We are at kp 8.67. The Carrington event was a kp 9

ianruh 5 hours ago | parent | next [-]

I am not an expert, but it’s worth noting that the kp index has a maximum value of 9. So though the Carrington event had a kp of 9, its intensity on the related (but not capped) HP30/HP60 scale [1] would likely have been higher. [1] https://kp.gfz.de/en/hp30-hp60

repeekad 5 hours ago | parent [-]

Queue Chernobyl documentary clip measuring the radiation as low because that’s as high the meter went

wyldfire 4 hours ago | parent | next [-]

s/queue/cue/

Though I suppose you could also queue it.

celsoazevedo 5 hours ago | parent | prev [-]

3.6 roentgen. Not great, not terrible!

anonymous344 an hour ago | parent | next [-]

here, take one ö

qingcharles 3 hours ago | parent | prev [-]

*skin sloughs off*

anonym29 23 minutes ago | parent [-]

You didn't see any graphite because it's not there!

kelseydh an hour ago | parent | prev | next [-]

Disturbance storm time index (DST) is a better measure of peak intensity as KP is just a weighted average of the intensity from the last three hours across monitoring stations.
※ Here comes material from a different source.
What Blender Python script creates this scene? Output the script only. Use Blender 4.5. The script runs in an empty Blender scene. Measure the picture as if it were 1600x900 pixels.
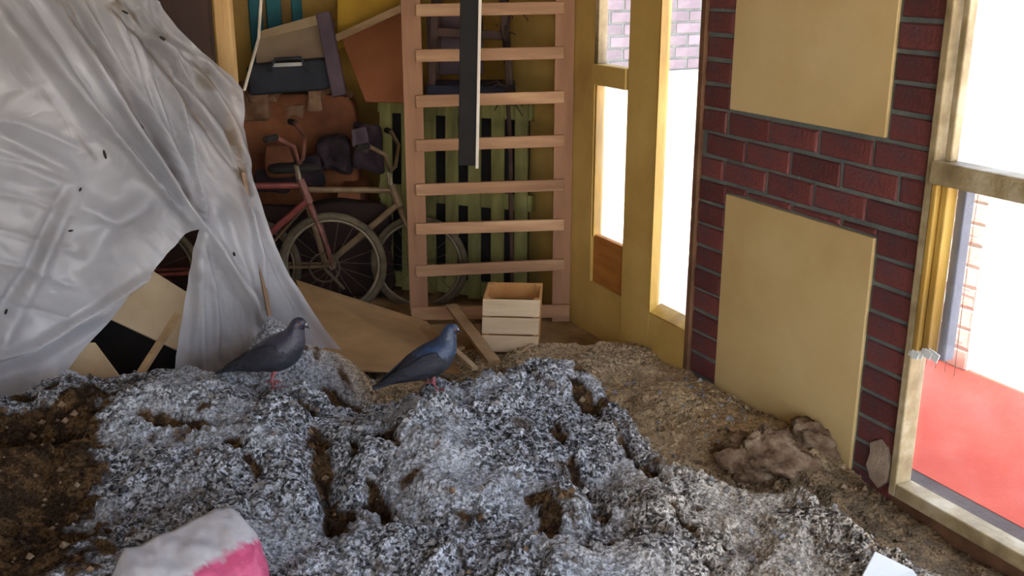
import bpy, math, random
import numpy as np
from mathutils import Vector, Matrix
from mathutils.geometry import delaunay_2d_cdt

random.seed(7)
RNG = np.random.default_rng(7)
SC = bpy.context.scene
COL = SC.collection

# ------------------------------------------------------------------ camera, world, sun, exposure
FPX, PITCH, YAW, CAMH = 1610.0, math.radians(17.1), math.radians(26.0), 1.75
cam_d = bpy.data.cameras.new('camera')
cam_d.sensor_width = 36.0
cam_d.lens = FPX / 1600.0 * 36.0
cam_d.clip_start = 0.05
cam = bpy.data.objects.new('camera', cam_d)
cam.location = (0, 0, CAMH)
cam.rotation_euler = (math.pi / 2 - PITCH, 0, -YAW)
COL.objects.link(cam)
SC.camera = cam

world = bpy.data.worlds.new('sky')
SC.world = world
world.use_nodes = True
wn = world.node_tree
wn.nodes.clear()
w_out = wn.nodes.new('ShaderNodeOutputWorld')
w_bg = wn.nodes.new('ShaderNodeBackground')
w_sky = wn.nodes.new('ShaderNodeTexSky')
w_sky.sky_type = 'NISHITA'
w_sky.sun_disc = False
w_sky.sun_elevation = math.radians(60)
w_sky.sun_rotation = math.radians(250)
w_sky.dust_density = 4.0
w_sky.ozone_density = 1.0
w_bg.inputs['Strength'].default_value = 0.40
w_hs = wn.nodes.new('ShaderNodeHueSaturation')
w_hs.inputs['Saturation'].default_value = 0.62
wn.links.new(w_sky.outputs[0], w_hs.inputs['Color'])
wn.links.new(w_hs.outputs[0], w_bg.inputs['Color'])
wn.links.new(w_bg.outputs[0], w_out.inputs['Surface'])

sun_d = bpy.data.lights.new('sun', 'SUN')
sun_d.energy = 7.0
sun_d.angle = math.radians(0.6)
sun_d.color = (1.0, 0.95, 0.86)
sun = bpy.data.objects.new('sun', sun_d)
COL.objects.link(sun)
_sd = Vector((0.30, -0.10, -1.0)).normalized()          # travels away from the room, over the roof
sun.rotation_euler = _sd.to_track_quat('-Z', 'Y').to_euler()
sun.location = (-3, 2, 9)

SC.view_settings.view_transform = 'Standard'
SC.view_settings.look = 'None'
SC.view_settings.exposure = 1.62
SC.view_settings.gamma = 1.0
SC.view_settings.use_curve_mapping = False

# ------------------------------------------------------------------ frames of reference
FH = np.array([math.sin(YAW), math.cos(YAW), 0.0])      # heading on the ground
RT = np.array([math.cos(YAW), -math.sin(YAW), 0.0])     # to the right of the heading
ZZ = np.array([0.0, 0.0, 1.0])
C0 = np.array([0.0, 0.0, CAMH])
CP, SP = math.cos(PITCH), math.sin(PITCH)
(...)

The May 2024 G5 electrical storm had a peak measured DST of −412 nT: https://en.wikipedia.org/wiki/May_2024_solar_storms

The Carrington Event had an estimated peak DST of −800 nT to −1750 nT, but no one really knows: https://en.wikipedia.org/wiki/Carrington_Event

keepamovin 2 hours ago | parent | prev | next [-]

This is also related to weaker solar events leading to stronger Earth storms due to Earth's weakening magnetic field.

echelon 5 hours ago | parent | prev [-]

Have we been having these more recently?

I don't ever recall seeing these in the news so frequently. It feels like there are several a year now. A decade ago, never.

And I also never remember seeing Aurora at my latitudes.

Do we just have better sensing now, or is there some cycle on a period longer than a few years? Or maybe I'm crazy and just never noticed.

0manrho 2 hours ago | parent | next [-]

Mid to late 2025 was the peak of an 11 year solar cycle (25th one since we've started keeping track). We're on the trailing end of that peak activity now, which is why the past year/several months has seemed so active compared to recent years past, and should decrease significantly (in frequency and intensity) as 2026 progresses.

There was also a fairly significant geomagnetic storm back in November of 2025 as well.

You can see the data here at NOAA's Space Weather site https://www.swpc.noaa.gov/products/solar-cycle-progression

awesome_dude 4 hours ago | parent | prev [-]

We've just passed the 11 year peak - the sun spot activity has a period of around 11 years.